What is the magnitude of a dual number? I'm not finding information on this.

Question

I'm investigating dual quaternions and am having to learn a lot of stuff myself because I'm finding very few resources on the mathematical background.

I know that the magnitude of a dual quaternion is a dual number. This makes sense because it is a dual number with real quaternions jammed into its real components. Alternately, it is a quaternion with dual numbers jammed into its real components. Both approaches yield the same form.

Question: But what is magnitude of a dual number? Does that question even make sense?

I know that the magnitude of a complex number is the root of sum of the squares of the real numbers. Ditto for a real quaternion. But the dual number operator epsilon (I'll abbreviate it as simply 'e') is not like the irrational unit numbers. Square any of the irrational unit numbers and you get -1. Square e and you get 0. This makes the dual number completely useless as a rotor, but it still has use as a multi-part number. I'm wondering if nature of this dual operator also makes it unsuitable to calculate its magnitude with the Pythagorean Theorem.

Again, the magnitude of a dual quaternion is a dual number, and it doesn't make sense to me to calculate the magnitude again just to get a pure real number, so I've postulated that the magnitude of a dual number is simply itself, like saying that the magnitude of the real number 5 is simply 5. The magnitude of 1189 is 1189. The magnitude of 35 + 14e is 35 + 14e. But I don't know how to prove this or if it is even right.

Help?

Answer 1

The modulus/ norm/ magnitude of a dual number $z=a+b\varepsilon$ is just the absolute value of the real part $|a|$.

Some background: Up to isomorphism, there are exactly $3$ unital $2$-dimensional algebras over $\Bbb R$. They are the complex numbers, split-complex numbers (AKA hyperbolic numbers), and dual numbers. All of them are defined to have the same formulae for conjugation and modulus. For any member of one of these algebras $z=a+b\omega$, where $\omega$ is the "imaginary" unit of the given algebra, the conjugate is defined as $\overline z = a-b\omega$ and the modulus is defined by $\|z\|^2 = z\overline z = \overline z z$.

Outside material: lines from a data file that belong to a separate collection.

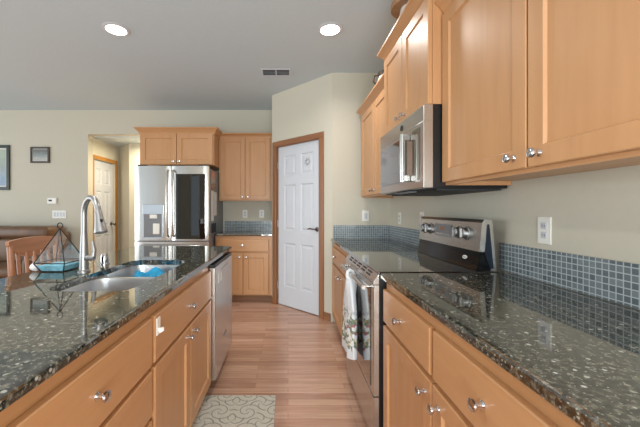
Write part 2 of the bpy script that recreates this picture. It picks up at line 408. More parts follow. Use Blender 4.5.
tube(bm, [(0.75, -0.02, 1.0), (0.72, -0.024, 1.003), (0.68, -0.022, 1.008), (0.635, -0.016, 1.0)], [0.009, 0.010, 0.009, 0.006])
obj('door_handle', bm, 'bronze', d1, True)
# small grey wreath hung on the pantry door
bm = BM(); c = Vector((0.605, 0.018, 1.80))
tube(bm, [c+Vector((0.028*math.cos(a*PI/8), 0, 0.028*math.sin(a*PI/8))) for a in range(17)], 0.005, 6)
for k in range(7):
    a = k*2*PI/7; p = c+Vector((0.03*math.cos(a), -0.003, 0.03*math.sin(a))); tube(bm, [p, p+Vector((0.018*math.cos(a), 0, 0.018*math.sin(a)))], [0.006, 0.001], 6)
o = obj('door_ornament', bm, plain('grey_ornament', srgb(170, 172, 176), 0.6)); o.location = pw.location; o.rotation_euler = pw.rotation_euler
tag(o, 'small grey ornament on the upper right panel of the white pantry door', 'ornament')

# hallway beyond the opening
bm = BM(); box(bm, -3.19, -3.07, YB+0.12, 4.985, 0, 2.36); box(bm, -3.19, -3.07, 5.605, 5.76, 0, 2.36); box(bm, -3.19, -3.07, 4.985, 5.605, 2.035, 2.36); struct('wall_hall_left', bm, 'hall_wall')
bm = BM(); prism(bm, [(-3.07, 5.76), (-2.72, 5.41), (-2.64, 5.49), (-3.07, 5.92)], 'z', 0, 2.36); struct('wall_hall_corner', bm, 'hall_wall')
struct('wall_hall_rear', B(-2.72, -0.7, 5.41, 5.53, 0, 2.36), 'hall_wall')
struct('wall_hall_right', B(-0.7, -0.6, YB+0.12, 5.53, 0, 2.36), 'hall_wall')
d2 = bpy.data.objects.new('door_2', None); C.objects.link(d2); d2.location = (-3.07, 4.985, 0); d2.rotation_euler = (0, 0, PI/2); d2['kind'] = 'structure'
bm = BM(); six_panel(bm, 0.60, 0.012, 2.02, 0.03, 0.035); sl = obj('door_panel', bm, 'white', d2); sl.location = (0.01, 0, 0)
bm = BM(); box(bm, -0.055, -0.002, -0.018, 0, 0, 2.035, 0.003); obj('door_casing', bm, 'hall_oak', d2)
bm = BM(); box(bm, 0.622, 0.680, -0.018, 0, 0, 2.035, 0.003); obj('door_casing', bm, 'hall_oak', d2)
bm = BM(); box(bm, -0.055, 0.680, -0.018, 0, 2.035, 2.095, 0.003); obj('door_casing', bm, 'hall_oak', d2)
bm = BM(); lathe(bm, [(0.03, 0), (0.03, 0.006), (0.012, 0.012), (0.012, 0.04), (0.026, 0.05), (0.028, 0.065), (0.018, 0.078)], (0.55, 0.03, 0.98), (0, -1, 0)); obj('door_knob', bm, 'bronze', d2, True)

# ------------------------------------------------------------------ cabinets
def knob_bm():
    bm = BM(); lathe(bm, [(0.011, 0), (0.011, 0.002), (0.0055, 0.006), (0.0055, 0.016), (0.012, 0.020), (0.0155, 0.025), (0.0150, 0.030), (0.009, 0.033)], (0, 0, 0), (0, -1, 0), 18); return bm
KNOB = None
def knob(parent, x, y, z):
    global KNOB
    if KNOB is None: o = obj('knob', knob_bm(), 'chrome', parent, True); KNOB = o.data
    else: o = obj('knob', KNOB, 'chrome', parent)
    o.location = (x, y, z); return o
def shaker(parent, x0, x1, z0, z1, kn=None, rail=0.062):
    bm = BM(); panel_slab(bm, -0.021, 0.020, [x0+0.003, x0+rail, x1-rail, x1-0.003], [z0+0.003, z0+rail, z1-rail, z1-0.003], {(1, 1)}, [(0.006, 0.009)])
    d = obj('door', bm, 'maple_z', parent)
    if kn: knob(d, kn[0], -0.021, kn[1])
    return d
def drawer(parent, x0, x1, z0, z1, kn=None):
    bm = BM(); panel_slab(bm, -0.021, 0.020, [x0+0.003, x1-0.003], [z0+0.003, z1-0.003], set(), [])
    d = obj('drawer', bm, 'maple_x', parent)
    for k in (kn or []): knob(d, k[0], -0.021, k[1])
    return d
def carcass(parent, w, d, z0, z1, t=0.018, top=True, frame=((0.04, 0.04, 0.04, 0.062)), mids_z=(), lip=0.0):
    bm = BM(); l, r, b_, tp = frame
    box(bm, 0, t, 0.0, d, z0-lip, z1); box(bm, w-t, w, 0.0, d, z0-lip, z1); box(bm, t, w-t, d-t, d, z0, z1); box(bm, t, w-t, 0.02, d-t, z0, z0+t)
    if top: box(bm, t, w-t, 0.02, d-t, z1-t, z1)
    obj('body', bm, 'maple_z', parent)
    bm = BM(); box(bm, t, l, 0, 0.019, z0-lip, z1); box(bm, w-r, w-t, 0, 0.019, z0-lip, z1)
    box(bm, l, w-r, 0, 0.019, z0-lip, z0+b_); box(bm, l, w-r, 0, 0.019, z1-tp, z1)
    for z in mids_z: box(bm, l, w-r, 0, 0.019, z-0.034, z+0.034)
    box(bm, w/2-0.02, w/2+0.02, 0.0005, 0.0185, z0+b_, z1-tp)
    obj('face_frame', bm, 'maple_x', parent)
def toe(parent, w, h=0.1, rec=0.07):
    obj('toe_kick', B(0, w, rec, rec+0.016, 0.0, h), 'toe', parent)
def base_cab(label, loc, rz, w, d, H=0.882, group=None, mids=(0.665,)):
    t = thing('base_cabinet', label, 'cabinet', loc, rz, group)
    carcass(t, w, d, 0.1, H, top=False, mids_z=mids); toe(t, w)
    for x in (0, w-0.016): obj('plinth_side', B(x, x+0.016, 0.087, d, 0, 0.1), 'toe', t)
    return t
R_, L_ = -PI/2, PI/2
FXR = 0.49            # face-frame plane of the right-hand base run
# --- right run, beside and before the range
D = XR-0.002-FXR
c1 = base_cab('maple base cabinet with two drawers and two doors just to the right of the range', (FXR, 1.570, 0), R_, 1.09, D)
drawer(c1, 0.012, 0.520, 0.680, 0.838, [(0.245, 0.760)]); drawer(c1, 0.545, 1.078, 0.680, 0.838, [(0.81, 0.760)])
shaker(c1, 0.012, 0.532, 0.115, 0.660, (0.487, 0.607)); shaker(c1, 0.540, 1.078, 0.115, 0.660, (0.585, 0.607))
c1b = base_cab('maple base cabinet nearest the camera under the right-hand counter', (FXR, 0.478, 0), R_, 0.62, D)
drawer(c1b, 0.012, 0.608, 0.680, 0.838, [(0.31, 0.760)]); shaker(c1b, 0.012, 0.306, 0.115, 0.660, (0.27, 0.607)); shaker(c1b, 0.314, 0.608, 0.115, 0.660, (0.35, 0.607))
c2 = base_cab('maple base cabinet between the range and the pantry wall', (FXR, 3.40, 0), R_, 1.035, D)
drawer(c2, 0.05, 0.53, 0.680, 0.838, [(0.29, 0.760)]); drawer(c2, 0.55, 1.023, 0.680, 0.838, [(0.79, 0.760)])
shaker(c2, 0.05, 0.535, 0.115, 0.660, (0.49, 0.607)); shaker(c2, 0.545, 1.023, 0.115, 0.660, (0.59, 0.607))
# --- back run beside the pantry
c3 = base_cab('maple base cabinet on the back wall between fridge and pantry, one drawer over two doors', (-0.955, 4.16, 0), 0, 0.742, YB-0.002-4.16)
drawer(c3, 0.02, 0.70, 0.68, 0.838, [(0.36, 0.76)]); shaker(c3, 0.02, 0.362, 0.115, 0.660, (0.32, 0.607)); shaker(c3, 0.37, 0.70, 0.115, 0.660, (0.41, 0.607))
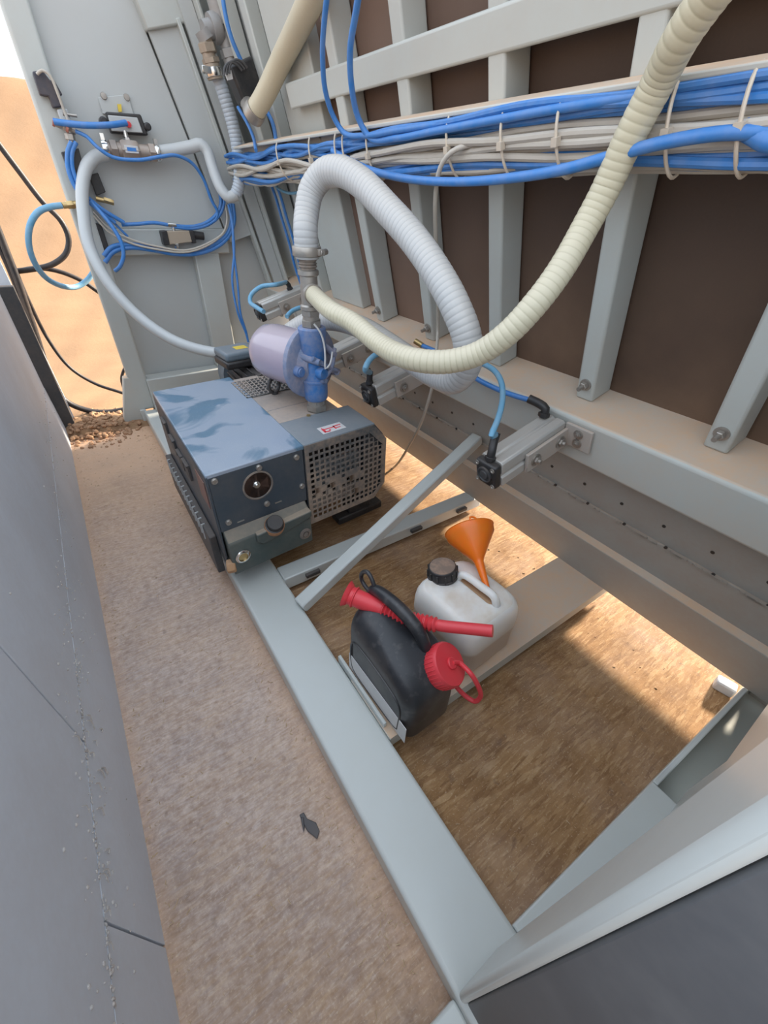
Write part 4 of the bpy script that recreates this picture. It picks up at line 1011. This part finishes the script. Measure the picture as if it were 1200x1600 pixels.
for q in ((160, 190), (228, 199)):
    p = E3(*q, 3.02); mb = MB(); mb.lathe([(.016, 0), (.016, .05), (.01, .055), (0, .055)], frame(p, (0, -1, 0)), 12); mb.build('side_lug', M['black'], vp)
mb = MB(); p = E3(200, 195, 2.98); mb.lathe([(.012, 0), (.012, .02), (0, .022)], frame(p, (0, -1, 0)), 14); mb.build('red_port', M['red'], vp)
bv = thing('ball_valve', E3(205, 236), 'horizontal metal valve body with small blue label joining the two grey hoses', 'valve')
a, b = E3(162, 232, 2.975), E3(250, 240, 2.975)
dv = (b-a)
mb = MB(); mb.cyl(a, a+dv*.2, .028); mb.hexn(a+dv*.1, a+dv*.24, .04); mb.cyl(a+dv*.2, a+dv*.85, .032); mb.hexn(a+dv*.3, a+dv*.62, .046); mb.hexn(a+dv*.78, a+dv*.92, .040); mb.cyl(a+dv*.85, b, .03)
mb.build('valve_body', paint('nickel brown valve', (.36, .32, .29), .4, .1, metal=.5, ndust=.3), bv)
mb = MB(); q = a+dv*.46+Vector((0, -.041, .004)); mb.box((q.x-.03, q.y-.004, q.z-.014), (q.x+.03, q.y+.002, q.z+.014)); lb = mb.build('label_plate', M['label'], bv, .001)
mb = MB(); mb.box((q.x-.02, q.y-.0055, q.z-.007), (q.x+.02, q.y-.003, q.z+.007)); mb.build('blue_mark', M['blue'], lb)
mb = MB(); mb.cyl(a+dv*.45, a+dv*.45+Vector((0, 0, .075)), .011); mb.hexn(a+dv*.45+Vector((0, 0, .03)), a+dv*.45+Vector((0, 0, .05)), .018); mb.build('valve_stem', M['chrome'], bv)
for t_ in (.02, .95):
    mb = MB(); q = a+dv*t_; mb.lathe([(.034, -.012), (.036, 0), (.034, .012)], frame(q, dv), 22); mb.box((q.x-.008, q.y-.02, q.z+.03), (q.x+.008, q.y, q.z+.055)); mb.build('hose_clamp', M['chrome'], bv)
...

We can see that this is a good definition, because the norm will always give us a member of $\Bbb R$: $\|z\| = \sqrt{z\overline z} = \sqrt{(a+b\omega)(a-b\omega)} = \sqrt{a^2-b^2\omega^2}$, where $\omega^2 \in \Bbb R$.

In the case of the dual numbers, $\varepsilon$ is defined by $\varepsilon \ne 0$ and $\varepsilon^2 = 0$. Then for $z=a+b\varepsilon$, we have $\|z\| = \sqrt{a^2-b^2\varepsilon^2} = \sqrt{a^2} = |a|$.

NOTE: You might also be interested to know that each of these algebras has a well-defined exponential form as well: $z=a+b\omega = \pm \|z\|e^{\operatorname{Arg}(z)\omega}$, where $\operatorname{Arg}(z)$ is akin to an angle -- in fact in the complex numbers it IS the angle. The norm of the dual number $re^{\theta\varepsilon}$ is just $|r|$.

In fact, the exponential form of the dual numbers is particularly easy. We define the exponential of a number by the infinite series $$e^x = \sum_{i=0}^\infty \frac {x^i}{i!}$$

In the case of dual numbers we have $e^{\theta\varepsilon} = 1 + \theta\varepsilon + \frac {(\theta\varepsilon)^2}2 + \frac {(\theta\varepsilon)^3}6+\cdots$. Notice that all of the terms which include a power of $\varepsilon$ greater than $1$ are $0$. Therefore this infinite series has only $2$ non-zero terms: $e^{\theta\varepsilon} = 1 + \theta\varepsilon$. Therefore the exponential form of the dual number $z=a+b\varepsilon$ is just $$z=ae^{(b/ a)\varepsilon}$$

The cavaet in this representation is clear, however: $\operatorname{Arg}(z)=\theta$ does not exist for pure imaginary numbers in the dual number plane.